Assim conclui Sheehan-Dean: “É impossível dizer que qualquer guerra seja totalmente justa. Eu acho que os exércitos das democracias têm muito mais probabilidade de se comportar de forma justa. Vemos isso hoje com os militares dos Estados Unidos. Hoje, como na Guerra Civil, há um ciclo de feedback público que ajuda a manter as coisas honestas. O exército somos nós. Ele representa nossos valores. É desagradável ter que julgar indivíduos acusados de violar as leis da guerra, mas em geral o Exército dos Estados Unidos adere a um padrão muito alto e possui um sistema de prestação de contas muito público.
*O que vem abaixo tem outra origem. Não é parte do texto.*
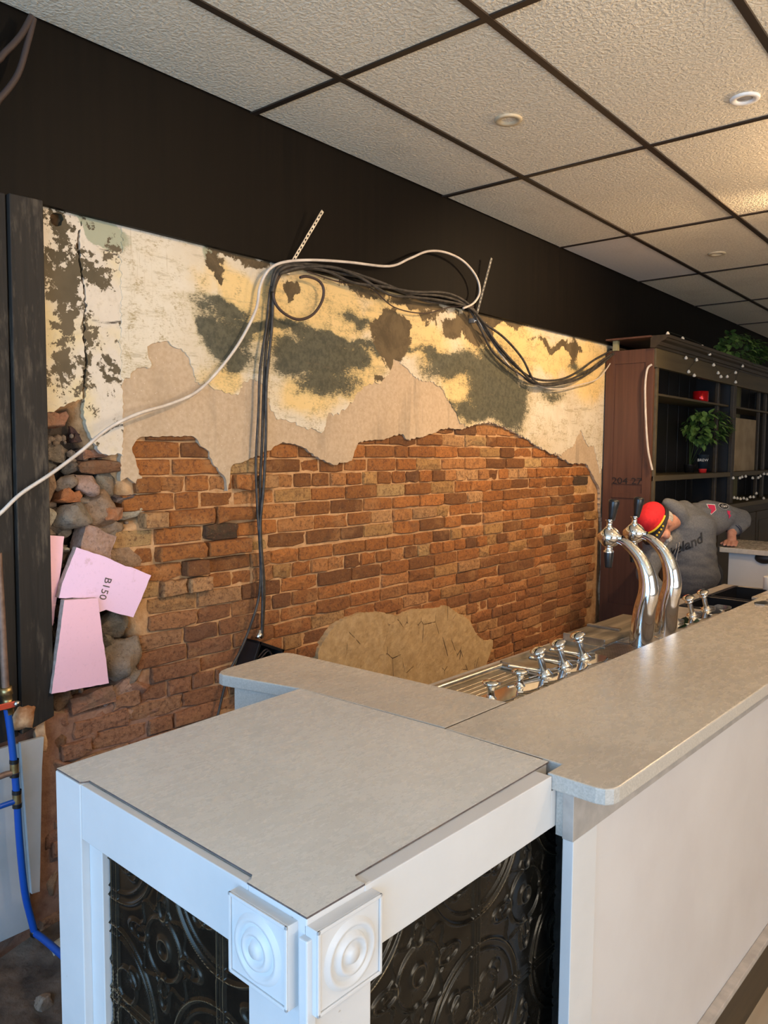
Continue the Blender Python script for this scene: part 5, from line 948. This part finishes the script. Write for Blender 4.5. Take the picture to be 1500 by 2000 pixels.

Isso é dramaticamente diferente das gerações passadas e certamente não é o mesmo que ocorre nas autocracias. Se houver uma guerra justa no futuro, será travada por uma democracia com um público vigilante”.

A Guerra Civil Americana foi um grande desafio para os princípios éticos da guerra, evidenciando tanto os ideais da guerra justa quanto as duras realidades do conflito armado

Ao examinarmos a aplicação e violação dos princípios da guerra justa nesse período turbulento, nos deparamos com questões profundas sobre moralidade, poder e responsabilidade. É um lembrete marcante de que, mesmo nos momentos mais sombrios da história, a busca pela justiça e humanidade jamais deve ser abandonada, destacando a importância de extrair lições do passado para construir um futuro mais ético e compassivo.